UMN student group Bohemian Press to host resistance-themed printmaking exhibit

The campus printmaking collective encourages student art and political activism.

Bohemian Press co-president Olivia Novotny demonstrates print making in the print making studio at Regis West on Wednesday, Oct. 4.

Max Ostenso

Bohemian Press co-president Olivia Novotny demonstrates print making in the print making studio at Regis West on Wednesday, Oct. 4.

Maddy Folstein

In some ways, Bohemian Press is like many University of Minnesota student groups — they have meetings, typically with free doughnuts, and appear at pop-up events across campus.

But, as the on-campus printmaking collective, Bohemian Press also lets students create and sell work, connect with esteemed artists and engage in political activism. 

“I took a printmaking class my sophomore year and fell in love with the community,” said Bohemian Press co-president Olivia Novotny, a journalism and art senior. “It’s a really strong department within the art department. The professors are so talented and kind and I was really encouraged to do art.”

Alongside their more traditional art sales, Bohemian Press has a history of political activism on campus and around the Twin Cities, especially during anti-Trump protests earlier in the year. 

“We printed a bunch of signs and gave them away at student protests so people could have these screen-printed signs,” Novotny said. “[They] looked cooler and were maybe more attention-grabbing than something scribbled on a board. … It looks like art, and it makes a statement.”

This activism is not necessarily unique for the printmaking form.

“Part of the history of printmaking is that in various times throughout history, being able to mass-produce powerful ideas and language … was very important,” said Bohemian Press secretary Maureen Amundson, a senior studying English and art. “You can get multiples of prints you’re creating out there. It’s always been … good for political messages.” 

Members of Bohemian Press are able to sell their own work in the collective’s sales while also networking with other artists. With the funds the collective has, student members are also able to work with skilled printmakers to learn nuanced techniques and network with professionals. 

While Bohemian Press does host traditional art sales for its members, its live events work better to demonstrate the art form. 

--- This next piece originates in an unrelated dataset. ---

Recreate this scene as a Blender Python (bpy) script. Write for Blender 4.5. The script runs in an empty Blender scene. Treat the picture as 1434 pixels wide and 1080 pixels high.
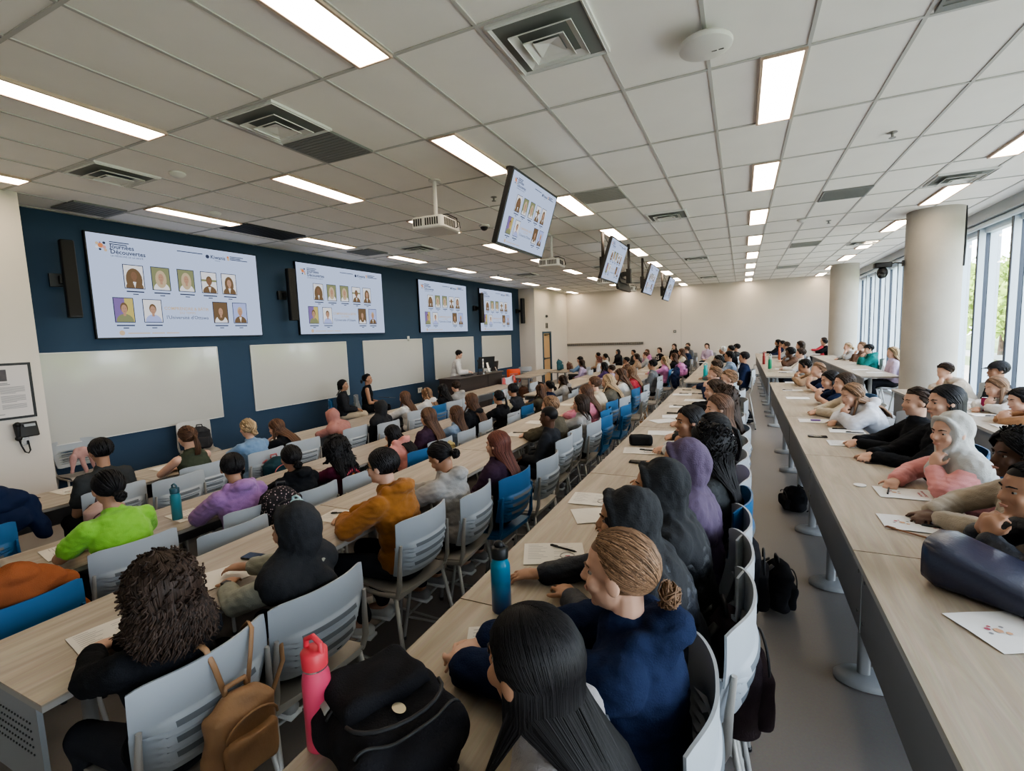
import bpy, math, random
import numpy as np
from mathutils import Vector as V, Matrix as M, Quaternion
random.seed(7)
C = bpy.context.scene.collection
PI = math.pi
R = math.radians

# ------------------------------------------------------------------ materials
MATS = {}
def mat(name, col, rough=.6, metal=0., noise=0., nscale=8., bump=0., bscale=60., stretch=(1, 1, 1), emit=None, es=1., spec=.4, sheen=0., coat=0., coord='Object'):
    if name in MATS: return MATS[name]
    m = bpy.data.materials.new(name); m.use_nodes = True
    nt = m.node_tree; b = nt.nodes['Principled BSDF']
    b.inputs['Base Color'].default_value = (*col, 1); b.inputs['Roughness'].default_value = rough
    b.inputs['Metallic'].default_value = metal; b.inputs['Specular IOR Level'].default_value = spec
    if sheen: b.inputs['Sheen Weight'].default_value = sheen; b.inputs['Sheen Roughness'].default_value = .5
    if coat: b.inputs['Coat Weight'].default_value = coat
    if emit: b.inputs['Emission Color'].default_value = (*emit, 1); b.inputs['Emission Strength'].default_value = es
    if noise or bump:
        tc = nt.nodes.new('ShaderNodeTexCoord'); mp = nt.nodes.new('ShaderNodeMapping')
        mp.inputs['Scale'].default_value = stretch
        nt.links.new(tc.outputs[coord], mp.inputs['Vector'])
    if noise:
        n = nt.nodes.new('ShaderNodeTexNoise'); n.inputs['Scale'].default_value = nscale; n.inputs['Detail'].default_value = 5
        nt.links.new(mp.outputs[0], n.inputs['Vector'])
        mx = nt.nodes.new('ShaderNodeMix'); mx.data_type = 'RGBA'
        mx.inputs[6].default_value = (*[c * (1 - noise) for c in col], 1); mx.inputs[7].default_value = (*[min(1, c * (1 + noise)) for c in col], 1)
        nt.links.new(n.outputs['Fac'], mx.inputs[0]); nt.links.new(mx.outputs[2], b.inputs['Base Color'])
    if bump:
        n2 = nt.nodes.new('ShaderNodeTexNoise'); n2.inputs['Scale'].default_value = bscale; n2.inputs['Detail'].default_value = 4
        nt.links.new(mp.outputs[0], n2.inputs['Vector'])
        bp = nt.nodes.new('ShaderNodeBump'); bp.inputs['Strength'].default_value = bump; bp.inputs['Distance'].default_value = .01
        nt.links.new(n2.outputs['Fac'], bp.inputs['Height']); nt.links.new(bp.outputs[0], b.inputs['Normal'])
    MATS[name] = m
    return m

def emis(name, col, s):
    if name in MATS: return MATS[name]
    m = bpy.data.materials.new(name); m.use_nodes = True
    nt = m.node_tree; nt.nodes.clear()
    e = nt.nodes.new('ShaderNodeEmission'); e.inputs[0].default_value = (*col, 1); e.inputs[1].default_value = s
    o = nt.nodes.new('ShaderNodeOutputMaterial'); nt.links.new(e.outputs[0], o.inputs[0])
    MATS[name] = m
    return m

def fabric(name, col): return mat('fabric_' + name, col, rough=.9, noise=.16, nscale=14, bump=.35, bscale=220, spec=.10, sheen=.15 if sum(col) > .4 else 0)
def hairmat(name, col): return mat('hair_' + name, col, rough=.5, noise=.3, nscale=5, spec=.2)

# ------------------------------------------------------------------ mesh builder
class B:
    def __init__(s): s.v = []; s.f = []; s.m = []
    def add(s, vs, fs, mi=0, T=None):
        o = len(s.v)
        if T is not None: vs = [T @ V(p) for p in vs]
        s.v += [tuple(p) for p in vs]; s.f += [tuple(i + o for i in f) for f in fs]; s.m += [mi] * len(fs)
    def box(s, c, d, mi=0, T=None, rot=None):
        x, y, z = [k / 2 for k in d]
        vs = [V((a * x, b * y, e * z)) for a in (-1, 1) for b in (-1, 1) for e in (-1, 1)]
        if rot is not None: vs = [rot @ p for p in vs]
        vs = [p + V(c) for p in vs]
        s.add(vs, [(0, 1, 3, 2), (4, 6, 7, 5), (0, 4, 5, 1), (2, 3, 7, 6), (0, 2, 6, 4), (1, 5, 7, 3)], mi, T)
    def rbox(s, c, d, r, mi=0, T=None, rot=None, n=3):
        # box with rounded vertical (z) edges and a small chamfer
        x, y, z = d[0] / 2 - r, d[1] / 2 - r, d[2] / 2
        ring = []
        for cx, cy, a0 in ((x, y, 0), (-x, y, 90), (-x, -y, 180), (x, -y, 270)):
            for k in range(n + 1):
                a = R(a0 + 90 * k / n); ring.append((cx, cy, math.cos(a), math.sin(a)))
        ch = min(r * .4, z * .4); L = len(ring); vs = []
        for zz, rr in ((-z, r - ch), (-z + ch, r), (z - ch, r), (z, r - ch)):
            for cx, cy, ca, sa in ring: vs.append(V((cx + ca * rr, cy + sa * rr, zz)))
        if rot is not None: vs = [rot @ p for p in vs]
        vs = [p + V(c) for p in vs]
        fs = [tuple(range(L))[::-1], tuple(range(3 * L, 4 * L))]
        for k in range(3):
            for i in range(L): j = (i + 1) % L; fs.append((k * L + i, k * L + j, (k + 1) * L + j, (k + 1) * L + i))
        s.add(vs, fs, mi, T)
    def tube(s, pts, rs, n=8, mi=0, T=None, cap=True, flat=1.):
        pts = [V(p) for p in pts]
        if not hasattr(rs, '__len__'): rs = [rs] * len(pts)
        vs = []; fs = []; up = None
        for i, p in enumerate(pts):
            d = (pts[min(i + 1, len(pts) - 1)] - pts[max(i - 1, 0)])
            if d.length < 1e-9: d = V((0, 0, 1))
            d.normalize()
            if up is None:
                up = V((0, 0, 1)) if abs(d.z) < .9 else V((0, 1, 0))
            a = d.cross(up)
            if a.length < 1e-6: a = d.cross(V((1, 0, 0)))
            a.normalize(); b = a.cross(d).normalized(); up = b
            for k in range(n):
                t = 2 * PI * k / n; vs.append(p + (a * math.cos(t) + b * math.sin(t) * flat) * rs[i])
        for i in range(len(pts) - 1):
            for k in range(n): j = (k + 1) % n; fs.append((i * n + k, i * n + j, (i + 1) * n + j, (i + 1) * n + k))
        if cap: fs += [tuple(range(n))[::-1], tuple(range((len(pts) - 1) * n, len(pts) * n))]
        s.add(vs, fs, mi, T)
    def cap(s, p0, p1, r0, r1=None, n=12, mi=0, T=None, flat=1.):
        r1 = r0 if r1 is None else r1
        p0, p1 = V(p0), V(p1); d = p1 - p0; L = d.length
        d = d / L if L > 1e-6 else V((0, 0, 1))
        pts = []; rs = []
        for k in range(4): a = PI / 2 * k / 4; pts.append(p0 - d * r0 * math.cos(a)); rs.append(max(r0 * math.sin(a), r0 * .05))
        pts += [p0, p1]; rs += [r0, r1]
        for k in range(3, -1, -1): a = PI / 2 * k / 4; pts.append(p1 + d * r1 * math.cos(a)); rs.append(max(r1 * math.sin(a), r1 * .05))
        s.tube(pts, rs, n, mi, T, flat=flat)
    def ell(s, c, r, rot=None, mi=0, T=None, nu=16, nv=10, keep=None):
        vs = []; fs = []
        for i in range(nv + 1):
            a = PI * i / nv
            for k in range(nu):
                t = 2 * PI * k / nu; vs.append(V((r[0] * math.sin(a) * math.cos(t), r[1] * math.sin(a) * math.sin(t), r[2] * math.cos(a))))
        for i in range(nv):
            for k in range(nu):
                j = (k + 1) % nu; q = (i * nu + k, (i + 1) * nu + k, (i + 1) * nu + j, i * nu + j)
                if keep and not keep(sum((vs[x] for x in q), V()) / 4): continue
                fs.append(q)
        if rot is not None: vs = [rot @ p for p in vs]
        s.add([p + V(c) for p in vs], fs, mi, T)
    def lathe(s, prof, c=(0, 0, 0), n=24, mi=0, T=None):
        vs = []; fs = []
        for r, z in prof:
            for k in range(n): t = 2 * PI * k / n; vs.append(V((c[0] + r * math.cos(t), c[1] + r * math.sin(t), c[2] + z)))
        for i in range(len(prof) - 1):
            for k in range(n): j = (k + 1) % n; fs.append((i * n + k, i * n + j, (i + 1) * n + j, (i + 1) * n + k))
        fs += [tuple(range(n))[::-1], tuple(range((len(prof) - 1) * n, len(prof) * n))]
        s.add(vs, fs, mi, T)
    def grid(s, f, nu, nv, mi=0, T=None, thick=0.):
        vs = [V(f(i / nu, j / nv)) for j in range(nv + 1) for i in range(nu + 1)]
        fs = [(j * (nu + 1) + i, j * (nu + 1) + i + 1, (j + 1) * (nu + 1) + i + 1, (j + 1) * (nu + 1) + i) for j in range(nv) for i in range(nu)]
        if thick:
            N = len(vs); ns = [V() for _ in vs]
            for q in fs:
                nn = (vs[q[1]] - vs[q[0]]).cross(vs[q[3]] - vs[q[0]])
                for k in q: ns[k] += nn
            back = [p - ns[i].normalized() * thick for i, p in enumerate(vs)]
            fs2 = [tuple(k + N for k in reversed(q)) for q in fs]
            w = nu + 1; bd = [j for j in range(nu)] 
            rim = [i for i in range(w)] + [j * w + nu for j in range(1, nv + 1)] + [nv * w + i for i in range(nu - 1, -1, -1)] + [j * w for j in range(nv - 1, 0, -1)]
            side = [(rim[(k + 1) % len(rim)], rim[k], rim[k] + N, rim[(k + 1) % len(rim)] + N) for k in range(len(rim))]
            vs = vs + back; fs = fs + fs2 + side
        s.add(vs, fs, mi, T)
    def mesh(s, name, smooth=False):
        me = bpy.data.meshes.new(name); me.from_pydata(s.v, [], s.f); me.polygons.foreach_set('material_index', s.m)
        me.validate(); me.update()
        if smooth: me.polygons.foreach_set('use_smooth', [True] * len(me.polygons))
        return me
    def obj(s, name, mats, parent=None, smooth=False, ang=None):
        me = s.mesh(name, smooth or ang is not None)
        if ang is not None: me.set_sharp_from_angle(angle=R(ang))
        return place(name, me, mats, parent)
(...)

“I think people get really interested when they see screen-printing happening. … Most people are like ‘what? I didn’t know that. I’m just sitting here, wearing my graphic tee, not thinking about how this was produced,’” Novotny said. 

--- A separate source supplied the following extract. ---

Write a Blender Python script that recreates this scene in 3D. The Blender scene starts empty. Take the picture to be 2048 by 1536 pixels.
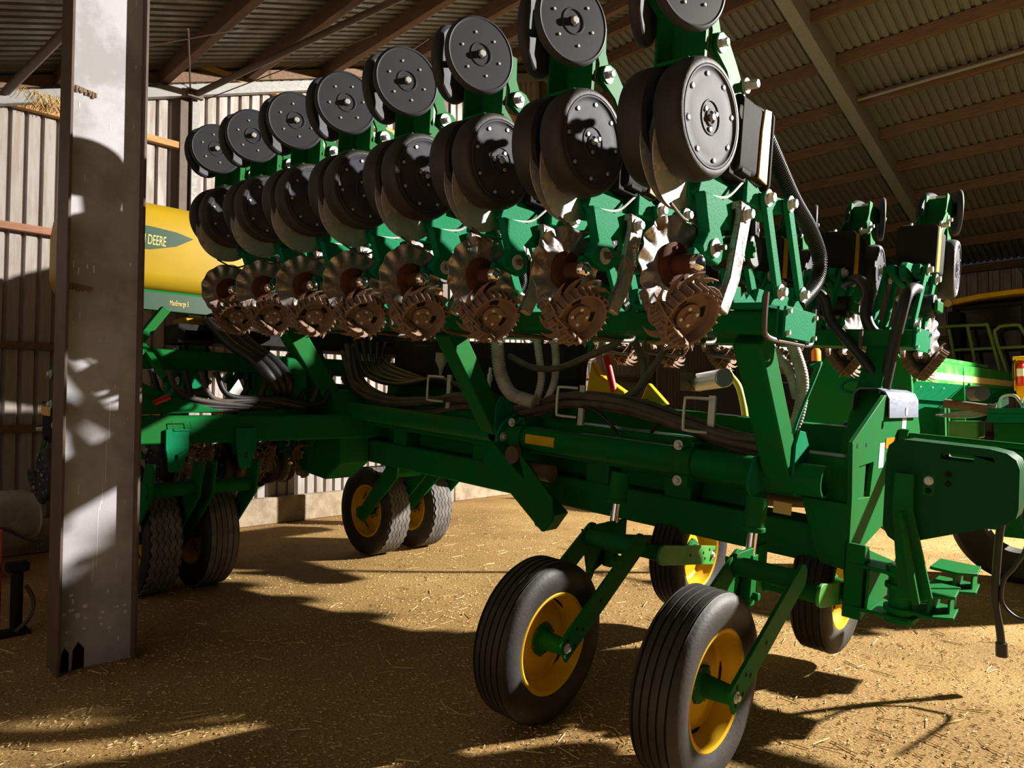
import bpy, bmesh, math, random
from mathutils import Vector, Matrix
from mathutils.geometry import tessellate_polygon
R = math.radians
PI = math.pi
SC = bpy.context.scene
COL = SC.collection
random.seed(11)

# ------------------------------------------------------------------ camera
cam = bpy.data.cameras.new('camera')
cam.sensor_width = 36.0
cam.lens = 36.0 * 1390 / 2048
cam.clip_start = 0.05
co = bpy.data.objects.new('camera', cam)
COL.objects.link(co)
co.location = (0, 0, 1.45)
co.rotation_euler = (R(90 + 2.142), 0, R(44.2))
SC.camera = co

# ------------------------------------------------------------------ light
W_ = bpy.data.worlds.new('world'); SC.world = W_
W_.use_nodes = True
bg = W_.node_tree.nodes['Background']
bg.inputs[0].default_value = (0.80, 0.86, 1.0, 1); bg.inputs[1].default_value = 0.025

def lamp(name, kind, loc, energy, color, size, aim=None, spot=None):
    l = bpy.data.lights.new(name, kind)
    l.energy = energy; l.color = color
    if kind in ('POINT', 'SPOT'): l.shadow_soft_size = size
    if kind == 'SPOT': l.spot_size = spot; l.spot_blend = 0.25
    if kind == 'AREA': l.size = size
    o = bpy.data.objects.new(name, l); COL.objects.link(o); o.location = loc
    if aim is not None:
        o.rotation_euler = (Vector(aim) - Vector(loc)).to_track_quat('-Z', 'Y').to_euler()
    return o
# the yard floodlight beyond the open end of the barn
lamp('yard_floodlight', 'SPOT', (5.6, 14.45, 7.4), 36000, (1.0, 0.95, 0.87), 0.16, (-3.6, 3.9, 1.2), R(68))

SC.view_settings.view_transform = 'Standard'
SC.view_settings.look = 'None'
SC.view_settings.gamma = 1.0
SC.view_settings.exposure = 0.0
SC.view_settings.use_curve_mapping = False

# ------------------------------------------------------------------ materials
def mat(name, color, rough=0.5, metal=0.0, dirt=None, dscale=6.0, damt=0.5, bump=0.0, bscale=40.0, spec=0.5, lo=0.42, hi=0.62, stretch=None, coat=0.0):
    m = bpy.data.materials.new(name); m.use_nodes = True
    nt = m.node_tree; b = nt.nodes['Principled BSDF']
    b.inputs['Base Color'].default_value = (*color, 1)
    b.inputs['Roughness'].default_value = rough
    b.inputs['Metallic'].default_value = metal
    b.inputs['Specular IOR Level'].default_value = spec
    b.inputs['Coat Weight'].default_value = coat
    tc = nt.nodes.new('ShaderNodeTexCoord'); src = tc.outputs['Object']
    if stretch:
        mp = nt.nodes.new('ShaderNodeMapping'); mp.inputs['Scale'].default_value = stretch
        nt.links.new(src, mp.inputs[0]); src = mp.outputs[0]
    if dirt is not None:
        n = nt.nodes.new('ShaderNodeTexNoise'); n.inputs['Scale'].default_value = dscale
        n.inputs['Detail'].default_value = 6; n.inputs['Roughness'].default_value = 0.65
        nt.links.new(src, n.inputs['Vector'])
        r = nt.nodes.new('ShaderNodeMapRange'); r.inputs[1].default_value = lo; r.inputs[2].default_value = hi
        r.inputs[3].default_value = 0.0; r.inputs[4].default_value = damt
        nt.links.new(n.outputs['Fac'], r.inputs[0])
        mx = nt.nodes.new('ShaderNodeMix'); mx.data_type = 'RGBA'
        mx.inputs[6].default_value = (*color, 1); mx.inputs[7].default_value = (*dirt, 1)
        nt.links.new(r.outputs[0], mx.inputs[0]); nt.links.new(mx.outputs[2], b.inputs['Base Color'])
        if metal > 0:
            r2 = nt.nodes.new('ShaderNodeMapRange'); r2.inputs[1].default_value = 0; r2.inputs[2].default_value = max(damt, .01)
            r2.inputs[3].default_value = metal; r2.inputs[4].default_value = metal * 0.15
            nt.links.new(r.outputs[0], r2.inputs[0]); nt.links.new(r2.outputs[0], b.inputs['Metallic'])
            r3 = nt.nodes.new('ShaderNodeMapRange'); r3.inputs[1].default_value = 0; r3.inputs[2].default_value = max(damt, .01)
            r3.inputs[3].default_value = rough; r3.inputs[4].default_value = 0.75
            nt.links.new(r.outputs[0], r3.inputs[0]); nt.links.new(r3.outputs[0], b.inputs['Roughness'])
    if bump:
        n2 = nt.nodes.new('ShaderNodeTexNoise'); n2.inputs['Scale'].default_value = bscale; n2.inputs['Detail'].default_value = 4
        nt.links.new(src, n2.inputs['Vector'])
        bp = nt.nodes.new('ShaderNodeBump'); bp.inputs['Strength'].default_value = bump; bp.inputs['Distance'].default_value = 0.02
        nt.links.new(n2.outputs['Fac'], bp.inputs['Height']); nt.links.new(bp.outputs[0], b.inputs['Normal'])
    return m

GREEN = mat('green_paint', (0.002, 0.14, 0.028), 0.55, spec=0.07, dirt=(0.02, 0.11, 0.018), dscale=3, damt=0.6)
GREEN2 = mat('cast_green_paint', (0.003, 0.185, 0.07), 0.60, spec=0.04, dirt=(0.015, 0.19, 0.10), dscale=9, damt=0.6, bump=0.12, bscale=90)
BRGREEN = mat('bright_green_paint', (0.02, 0.30, 0.03), 0.4, dirt=(0.22, 0.36, 0.12), dscale=5, damt=0.5)
YELLOW = mat('yellow_paint', (0.72, 0.42, 0.004), 0.45, spec=0.2, dirt=(0.42, 0.25, 0.02), dscale=5, damt=0.35)
TANKY = mat('yellow_plastic', (0.42, 0.27, 0.008), 0.5, spec=0.25, dirt=(0.34, 0.22, 0.02), dscale=3, damt=0.4)  # tank yellow, base colour darkened to stand in for shade
RUBBER = mat('tyre_rubber', (0.016, 0.014, 0.0135), 0.62, dirt=(0.05, 0.04, 0.032), dscale=5, damt=0.5, bump=0.08, bscale=60)
GREYRUB = mat('dusty_tyre_rubber', (0.10, 0.095, 0.092), 0.8, dirt=(0.19, 0.17, 0.15), dscale=12, damt=0.8, bump=0.2, bscale=80)
GROOVE = mat('tread_groove', (0.018, 0.017, 0.017), 0.9)
PLASTIC = mat('black_plastic', (0.040, 0.040, 0.048), 0.55, spec=0.18, dirt=(0.05, 0.048, 0.05), dscale=7, damt=0.45, stretch=(1, 1, 1))
DISCPL = mat('moulded_wheel_plastic', (0.040, 0.040, 0.055), 0.62, spec=0.10, dirt=(0.085, 0.08, 0.09), dscale=6, damt=0.5, bump=0.03, bscale=30)
BLACK = mat('black_hose_rubber', (0.012, 0.012, 0.013), 0.5)
HOSE = mat('corrugated_hose', (0.022, 0.022, 0.024), 0.38)
GHOSE = mat('grey_hose', (0.42, 0.40, 0.39), 0.6, dirt=(0.22, 0.20, 0.18), dscale=8, damt=0.7)
BHOSE = mat('brown_black_hose', (0.055, 0.042, 0.035), 0.6, dirt=(0.11, 0.085, 0.065), dscale=8, damt=0.7)
STEEL = mat('worn_steel', (0.46, 0.44, 0.43), 0.40, 0.95, dirt=(0.15, 0.075, 0.045), dscale=16, damt=0.9, lo=0.47, hi=0.60, bump=0.08, bscale=120)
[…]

Occasions like the second-ever Arts Quarter Festival on Oct. 11 are the ideal platform for such demonstrations. 

“It’s presented by the arts departments — theater, music, dance and visual arts — with additional support from the College of Liberal Arts as a whole,” said Megan Mehl, the events manager for the College of Liberal Arts. “We’re hoping … that it will appeal to the larger Minneapolis community as well so they see it as a great place to go for the arts.” 

Various student groups and performances will spread across the festival, allowing for an immersive artistic experience. 

“I’m looking forward to seeing how it all works together, with various music being performed and then just on the other side of the building, a puppet show also taking place,” Mehl said.

The Bohemian Press is planning on using the Arts Quarter Festival as another opportunity for political engagement. The group hopes that the resistance designs will be implemented in political statements. 

“We’re printing resistance flags. … Anyone, not even just members of our club, can submit whatever they see fit for that prompt, and we’ll screen-print them,” Novotny said. “It encourages discussion about resistance and challenging powers, as opposed to being content or passive in the community.”